JAY MYSELF
MUST END THURSDAY, SEPTEMBER 5
2:20 & 6:00 ONLY
DIRECTED BY STEPHEN WILKES
The Bank – a six-floor, 36,000 square foot, 100-year-old landmark building – sits on the corner of the Bowery and Spring Street, for decades draped in mystery, graffiti-covered, with boarded-up windows. Inside, renowned photographer/artist Jay Maisel inhabited a thriving artist paradise since 1966. A successful commercial photographer (covers for New York Magazine, Sports Illustrated swimsuit editions, and the iconic Miles Davis Kind of Blue album), he’s also a prolific art photographer and obsessive collector of extraordinary (and ordinary) objects that have inspired him. JAY MYSELF chronicles Maisel’s monumental move out of his 72-room home following its sale, the largest private real estate deal in NYC history. With humor and awe, Stephen Wilkes captures Maisel’s half-century of collecting – having had the room to save and exhibit every last thing he found beautiful, strange, or (potentially) useful.
Presented with support from the Helen Frankenthaler Endowed Fund for Films on Art and the Roy Lichtenstein Foundation Fund
USA 2018 79 MINS. OSCILLOSCOPE LABORATORIES
Reviews
“An energetic documentary… Maisel becomes a hoarder, albeit a hoarder of genius… Maisel’s work...covers as much under the sun as a single photographer can capture in a lifetime… It’s a fun journey. Maisel’s eclectic subject matter... shows a bracing engagement with the real world.”

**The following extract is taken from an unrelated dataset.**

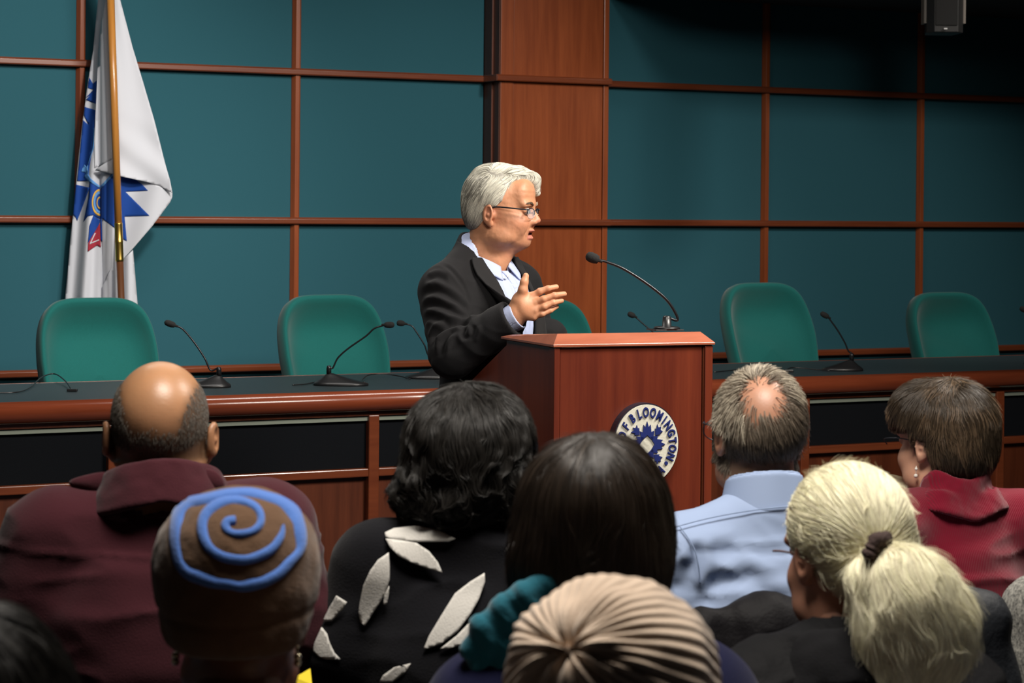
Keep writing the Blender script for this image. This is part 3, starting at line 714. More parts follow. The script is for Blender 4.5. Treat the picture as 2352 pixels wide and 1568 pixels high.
# ------------------------------------------------------------------ people: shared anatomy
def head_fn(face=True, ears=True, s=1.0, mouth_open=0.0, earx=.079, ear_out=0.0, earz=0.0, nose_l=0.0, chin_up=0.0):
    L = [ell((0, -.014, .036), (.0765, .097, .091)), ell((0, .028, -.03+chin_up*.5), (.064, .070, .078))]
    if face:
        L += [ell((0, .040, -.078+chin_up*.7), (.043, .047, .036)), ell((0, .078-chin_up*.3, -.098+chin_up), (.021, .017, .017)), ell((.034, .056, -.034), (.028, .032, .028)), ell((-.034, .056, -.034), (.028, .032, .028)),
              ell((0, .068, .052), (.055, .028, .045)), ell((.028, .084, .021), (.024, .011, .007)), ell((-.028, .084, .021), (.024, .011, .007)), ell((.05, .02, -.072), (.024, .04, .026)), ell((-.05, .02, -.072), (.024, .04, .026))]
    base = U(.022, *L)
    if face:
        soc = [ell((q*.032, .098, .004), (.017, .016, .012)) for q in (-1, 1)]
        nose = U(.008, cone((0, .087, .014), (0, .112-nose_l, -.020), .0075, .0105), cone((0, .104-nose_l, -.028), (0, .098, -.034), .008, .006), ell((.0125, .1, -.026), (.0075, .011, .008)), ell((-.0125, .1, -.026), (.0075, .011, .008)))
        lid = [ell((q*.032, .0815, .005), (.0155, .0115, .0095)) for q in (-1, 1)]
        lips = U(.003, ell((0, .0925, -.0525+.002*mouth_open), (.021, .0105, .0050)), ell((0, .090, -.064-.006*mouth_open), (.0185, .0105, .0062)))
        cut = ell((0, .104, -.058-.0015*mouth_open), (.017, .017, .0022+.0036*mouth_open))
        fold = [ell((q*.03, .092, -.048), (.0018, .012, .02)) for q in (-1, 1)]
    if ears:
        er = []
        for q in (-1, 1):
            a = math.radians(22)*q; R = np.array([[math.cos(a), math.sin(a), 0], [-math.sin(a), math.cos(a), 0], [0, 0, 1]], np.float32)
            cx = q*(earx+ear_out)
            er.append((ell((cx, -.014, .002), (.0075, .0175, .029), R), ell((cx+q*.006, -.012, .003), (.006, .010, .018), R), ell((q*(earx-.002), -.006, -.024), (.007, .009, .010)), cone((q*(earx-.01), -.005, 0), (cx, -.012, 0), .012, .006)))
    def f(p):
        p = p/np.float32(s); d = base(p); pe = p-np.array([0, 0, earz], np.float32)
        if face:
            for g in soc: d = smax(d, -g(p), .012)
            d = smin(d, nose(p), .010)
            for g in lid: d = smin(d, g(p), .003)
            d = smin(d, lips(p), .005); d = smax(d, -cut(p), .003)
            for g in fold: d = smax(d, -(g(p)+.001), .006)
        if ears:
            for a, b, c, e in er:
                ea = smax(a(pe), -b(pe), .004); ea = smin(smin(ea, c(pe), .006), e(pe), .006); d = smin(d, ea, .006)
        return d*s
    return f
def hand_cones(wr, d, up, side, r=1.0):
    """relaxed open hand: wrist point, forward dir, palm-back normal, thumb side vector"""
    wr, d, up, side = [np.array(v, float) for v in (wr, d, up, side)]; fs = []
    for k, (o, l) in enumerate(((.027, .072), (.009, .080), (-.009, .074), (-.026, .060))):
        m = wr+d*.085+side*o; fs.append(cone(wr+d*.01+side*o*.5, m, .016, .0115)); q = m+d*l*.5-up*.006; t = m+d*l*.85-up*.024
        fs += [cone(m, q, .0100, .0088), cone(q, t, .0088, .0072)]
    b = wr+d*.02+side*.022; m = wr+d*.055+side*.05-up*.01; t = wr+d*.085+side*.055-up*.02
    fs += [cone(b, m, .014, .0105), cone(m, t, .0105, .009)]
    return fs
def torso_parts(hz, w=1.0, dep=1.0, drop=0.0):
    sh = hz-.185-drop
    up = [cone((0, -.05, hz-.13), (.13*w, -.045, sh+.012), .048, .047), cone((0, -.05, hz-.13), (-.13*w, -.045, sh+.012), .048, .047),
          ell((0, -.03, hz-.31), (.175*w, .115*dep, .185)), ell((0, -.005, max(hz-.50, .69)), (.165*w, .128*dep, .19)), ell((0, 0, .61), (.170*w, .125, .12))]
    arms = []
    for q in (-1, 1):
        arms += [cone((q*.150*w, -.045, sh), (q*.188*w, -.03, sh-.14), .060, .053), cone((q*.188*w, -.03, sh-.14), (q*.198*w, .01, sh-.29), .053, .044), cone((q*.198*w, .01, sh-.29), (q*.13, .24, sh-.36), .044, .033)]
    legs = []
    for q in (-1, 1):
        legs += [cone((q*.09, .0, .56), (q*.11, .42, .52), .085, .062), cone((q*.11, .42, .52), (q*.11, .44, .11), .058, .042)]
    feet = [cone((q*.11, .41, .055), (q*.125, .60, .04), .045, .036) for q in (-1, 1)]
    return up, arms, legs, feet, sh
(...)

– Glenn Kenny, The New York Times
“Lovely. Wilkes views (Maisel) his old mentor with affection, but with a supreme awareness of what a crazy-charismatic crank he can be… a talky imperious fellow who suggests, in his sprightly 80s, a cross between Don Corleone and Gary Marshall. JAY MYSELF is a portrait of the luminous artist Jay Maisel was in his heyday… (and) an eccentrically fantastic piece of real-estate porn. But it’s really about how Jay Maisel, through his camera lens, takes in the world: as a place where every building, every street, every person is endowed with nearly mystical beauty.”
– Owen Gleiberman, Variety
“[A] fascinating, improbable, only-in-a-bygone-New York story… (capturing) Maisel and his enormous, extraordinary home before it was gone… Transcend(s) the artist-documentary format and become(s), even more so, a reflection on a life fully and unusually lived that could only emerge between two people with a long, shared history.”
– David Alm, Forbes
“The building is a magnificent and often vexing repository... Maisel’s seemingly random and excessive collection of bric-a-brac is revealed as an integral part of his uncanny ability to perceive beauty in the mundane. One of the most esteemed, influential photographers of his generation. Maisel suggests a comical amalgamation of William Friedkin and Marlon Brando.”